4- Information management: This refers to the capacity to track the issuance of recommendations and decisions by the international and regional human rights mechanisms; to systematically sort and tabulate these recommendations and decisions in a user-friendly format; to identify responsible government ministries and/or agencies for their implementation and to develop follow-up plans, including timelines, with the relevant ministries and/or agencies to implement these recommendations and to provide the necessary information required for preparing the requested periodic reports.

Bahrain has chosen a national mechanism based on the joint coordination system between the ministries and government departments under the name: High Coordinating Committee for Human Rights (HCC). This requires the presence of the representatives of these ministries at the same table, which facilitates the process of dialogue and exchange of views to reach a common vision and specific decisions on the issues at hand.

However, the success and effectiveness of the HCC remains dependent on the availability of indispensable elements:

• HCC’s members should be equipped with complete know-how on the rules of work in the international human rights field; and to be cognizant, at least generally, with the nature of human rights discourse, as well as being able to identify the key human rights players in the international scene, including organizations, states and UN institutions and specialized agencies. They should also be cognizant of local human rights entities from among the civil society institutions.

Members should also have a general knowledge of international human rights law and the impacts of human rights on international relations; and should acquaint themselves, as much as possible, with the international conventions, treaties and protocols, as well as the mechanisms and international bodies overseeing their implementation and compliance status. Moreover, members should be familiar with the provisions of these conventions, treaties and mechanisms and their significance to Bahrain, as well as Bahrain’s obligations towards them and the potential negative effects in case of failure or laxity in fulfilling those obligations.

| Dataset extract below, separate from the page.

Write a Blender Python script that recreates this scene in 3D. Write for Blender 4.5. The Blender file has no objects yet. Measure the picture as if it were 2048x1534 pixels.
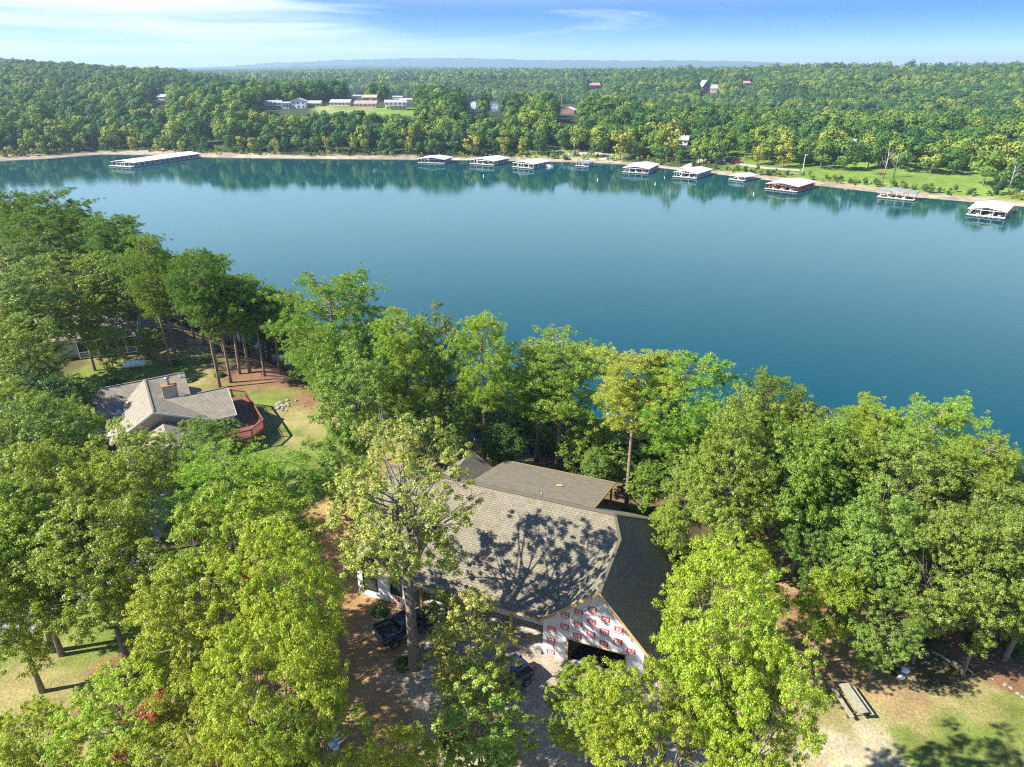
import bpy, bmesh, math, random
import numpy as np
from mathutils import Vector, Matrix
from math import radians as RAD, sin, cos, pi

SC = bpy.context.scene
COL = SC.collection
random.seed(7)
RNG = np.random.default_rng(11)

# ---------------------------------------------------------------- camera
CAM_H = 38.0
PITCH = 24.84
cam_d = bpy.data.cameras.new('camera')
cam = bpy.data.objects.new('camera', cam_d)
COL.objects.link(cam)
cam.location = (0, 0, CAM_H)
cam.rotation_euler = (RAD(90 - PITCH), 0, 0)
cam_d.sensor_width = 36
cam_d.lens = 24.0
cam_d.clip_start = 0.5
cam_d.clip_end = 40000
SC.camera = cam

# ---------------------------------------------------------------- light
SUN_EL = 41.0
SUN_DIR = Vector((-0.97, -0.24, 0)).normalized()     # horizontal direction towards the sun
sd = Vector((SUN_DIR.x * cos(RAD(SUN_EL)), SUN_DIR.y * cos(RAD(SUN_EL)), sin(RAD(SUN_EL))))
sun_d = bpy.data.lights.new('sun', 'SUN')
sun = bpy.data.objects.new('sun', sun_d)
COL.objects.link(sun)
sun_d.energy = 5.0
sun_d.angle = RAD(0.5)
sun_d.color = (1.0, 0.94, 0.84)
sun.rotation_euler = sd.to_track_quat('Z', 'Y').to_euler()

SC.view_settings.view_transform = 'Standard'
SC.view_settings.look = 'None'
SC.view_settings.exposure = 1.30
SC.view_settings.gamma = 1.0
SC.cycles.max_bounces = 6
SC.cycles.transparent_max_bounces = 6
SC.cycles.diffuse_bounces = 3
SC.cycles.glossy_bounces = 3
SC.cycles.transmission_bounces = 3
SC.cycles.volume_bounces = 0
SC.cycles.use_denoising = False
SC.cycles.pixel_filter_type = 'BLACKMAN_HARRIS'
SC.cycles.filter_width = 1.15


def N(nt, t, **kw):
    n = nt.nodes.new(t)
    for k, v in kw.items():
        setattr(n, k, v)
    return n


SKY_SAT = 1.42
SKY_FILL = .95  # strength of the added pale sky that lightens the water


def build_world():
    w = bpy.data.worlds.new('World')
    SC.world = w
    w.use_nodes = True
    nt = w.node_tree
    nt.nodes.clear()
    out = N(nt, 'ShaderNodeOutputWorld')
    bg = N(nt, 'ShaderNodeBackground')
    sky = N(nt, 'ShaderNodeTexSky', sky_type='NISHITA')
    sky.sun_disc = False
    sky.sun_elevation = RAD(SUN_EL)
    sky.sun_rotation = math.atan2(SUN_DIR.x, SUN_DIR.y)
    sky.altitude = 200
    sky.air_density = 1.0
    sky.dust_density = 0.6
    sky.ozone_density = 2.5
    tc = N(nt, 'ShaderNodeTexCoord')
    sep = N(nt, 'ShaderNodeSeparateXYZ')
    nt.links.new(tc.outputs['Generated'], sep.inputs[0])
    # clear, deep late-summer sky: the pale band hugs the horizon
    mz = N(nt, 'ShaderNodeMath', operation='MULTIPLY')
    nt.links.new(sep.outputs['Z'], mz.inputs[0]); mz.inputs[1].default_value = 4.5
    mz2 = N(nt, 'ShaderNodeMath', operation='MAXIMUM')
    nt.links.new(mz.outputs[0], mz2.inputs[0]); mz2.inputs[1].default_value = 0.0
    cmb = N(nt, 'ShaderNodeCombineXYZ')
    nt.links.new(sep.outputs['X'], cmb.inputs['X']); nt.links.new(sep.outputs['Y'], cmb.inputs['Y']); nt.links.new(mz2.outputs[0], cmb.inputs['Z'])
    nrm = N(nt, 'ShaderNodeVectorMath', operation='NORMALIZE')
    nt.links.new(cmb.outputs[0], nrm.inputs[0]); nt.links.new(nrm.outputs[0], sky.inputs['Vector'])
    hs = N(nt, 'ShaderNodeHueSaturation')
    hs.inputs['Saturation'].default_value = SKY_SAT
    hs.inputs['Hue'].default_value = 0.512
    nt.links.new(sky.outputs[0], hs.inputs['Color'])
    def math_(op, a_, b_=None, c_=None):
        q = N(nt, 'ShaderNodeMath', operation=op)
        for k, v_ in enumerate((a_, b_, c_)):
            if v_ is None: continue
            if isinstance(v_, (int, float)): q.inputs[k].default_value = v_
            else: nt.links.new(v_, q.inputs[k])
        return q.outputs[0]
    def rng_(v_, a_, b_, c_=0.0, d_=1.0):
        q = N(nt, 'ShaderNodeMapRange', interpolation_type='SMOOTHSTEP'); nt.links.new(v_, q.inputs['Value'])
        q.inputs['From Min'].default_value = a_; q.inputs['From Max'].default_value = b_; q.inputs['To Min'].default_value = c_; q.inputs['To Max'].default_value = d_
        return q.outputs[0]
    X, Y, Z = sep.outputs['X'], sep.outputs['Y'], sep.outputs['Z']
    # cirrus streaks in heading and height
    cp = N(nt, 'ShaderNodeCombineXYZ'); nt.links.new(math_('MULTIPLY', X, 2.2), cp.inputs[0]); nt.links.new(math_('MULTIPLY', Z, 13.0), cp.inputs[1]); nt.links.new(math_('MULTIPLY', Y, 2.2), cp.inputs[2])
    mp = N(nt, 'ShaderNodeMapping'); nt.links.new(cp.outputs[0], mp.inputs[0]); mp.inputs['Rotation'].default_value = (0, 0, RAD(14)); mp.inputs['Scale'].default_value = (.9, 1.9, .9); mp.inputs['Location'].default_value = (3.1, .7, 0)
    n1 = N(nt, 'ShaderNodeTexNoise'); n1.inputs['Scale'].default_value = 1.15; n1.inputs['Detail'].default_value = 9; n1.inputs['Roughness'].default_value = .58; n1.inputs['Distortion'].default_value = .9
    nt.links.new(mp.outputs[0], n1.inputs['Vector'])
    # the bank thickens towards the left of the view; its top slopes down to the right
    edge = math_('ADD', math_('MULTIPLY', X, .28), Z)
    bank = math_('MULTIPLY', rng_(X, .06, -.30), rng_(edge, .07, -.03))
    amt = math_('MULTIPLY_ADD', bank, .34, n1.outputs['Fac'])
    cl = rng_(amt, .52, .92, 0, .92)
    wisp = math_('MULTIPLY', rng_(n1.outputs['Fac'], .60, .80, 0, .5), rng_(Z, .03, .07))
    low = math_('MULTIPLY', math_('MAXIMUM', cl, wisp), rng_(Z, .9, .25))
    # added pale sky band above the frame, to brighten the lake's reflection
    fill_band = math_('MULTIPLY', math_('MULTIPLY', rng_(Z, .06, .13), rng_(Z, .50, .14)), SKY_FILL)
    tot = math_('MAXIMUM', low, fill_band)
    ml = N(nt, 'ShaderNodeMath', operation='MULTIPLY'); nt.links.new(tot, ml.inputs[0]); ml.inputs[1].default_value = 1.0
    mx = N(nt, 'ShaderNodeMix', data_type='RGBA')
    nt.links.new(ml.outputs[0], mx.inputs['Factor']); nt.links.new(hs.outputs[0], mx.inputs['A'])
    mx.inputs['B'].default_value = (4.9, 5.5, 6.7, 1)
    nt.links.new(mx.outputs['Result'], bg.inputs['Color'])
    bg.inputs['Strength'].default_value = 0.10
    nt.links.new(bg.outputs[0], out.inputs[0])


build_world()

# ---------------------------------------------------------------- geometry of the view (only used to measure places)
F = 1365.0
CP, SP = cos(RAD(PITCH)), sin(RAD(PITCH))
LAKE = -14.0


def ray(px, py):
    a, b = (px - 1024) / F, (767 - py) / F
    return np.array([a, CP + b * SP, -SP + b * CP])


def un(px, py, z=0.0):
    d = ray(px, py)
    return d * (-(CAM_H - z) / d[2]) + np.array([0, 0, CAM_H])


def depth(P):
    return P[1] * CP - (P[2] - CAM_H) * SP


def proj(P):
    z = depth(P)
    v = P[1] * SP + (P[2] - CAM_H) * CP
    return 1024 + F * P[0] / z, 767 - F * v / z, z


# value noise for terrain (numpy)
_G = np.random.default_rng(5).random((64, 64))


def vnoise(x, y):
    x = np.asarray(x, float); y = np.asarray(y, float)
    xi, yi = np.floor(x).astype(int), np.floor(y).astype(int)
    fx, fy = x - xi, y - yi
    fx = fx * fx * (3 - 2 * fx); fy = fy * fy * (3 - 2 * fy)
    g = lambda a, b: _G[a % 64, b % 64]
    return (g(xi, yi) * (1 - fx) + g(xi + 1, yi) * fx) * (1 - fy) + (g(xi, yi + 1) * (1 - fx) + g(xi + 1, yi + 1) * fx) * fy


def fbm(x, y, o=4):
    s, a, t = 0, 1, 0
    for i in range(o):
        s = s + a * vnoise(x * 2 ** i + 17 * i, y * 2 ** i + 5 * i); t += a; a *= .5
    return s / t


def smooth(t):
    t = np.clip(t, 0, 1)
    return t * t * (3 - 2 * t)


# near shore line
SHORE = np.array([(170, -30), (112, 14), (62, 52), (30, 76), (-4, 92), (-35, 116), (-93, 167), (-158, 226), (-230, 290)], float)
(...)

• There is a crucial need to accumulate experience and expertise, and this requires an element of continuity; in the sense that the Committee’s member representing the ministry or department, should be stable and not be substituted by another person except under force majeure.

• A committee member should be vested with sufficient powers from the ministry or agency he represents in decision-making, without needing to refer back to it for every single detail. Since this Committee has been described as a ‘high’ committee in the decree which created it, international authorities expect it to have a representation at the level of ministers, undersecretaries or directors , who have the powers to take final decisions, concerning the aspects relevant to their ministries or departments, with respect to the implementation of the specific commitments imposed by the requirements to respond to the recommendations of international or regional human rights mechanisms.

• It would be commendable if each member of the HCC could establish a special human rights unit within the ministry or department he represents, to primarily undertake the completion of reporting the aspects related to the ministry, in the context of preparing the periodic review reports required by international human rights mechanisms; as well as undertaking the task of implementing the resulting recommendations. These specialized human rights units within the ministries and departments could become a source of human rights enlightenment among the staff of the ministry or department concerned, in a manner that allows the human rights culture and literature, to gradually seep into the veins of the State’s apparatus.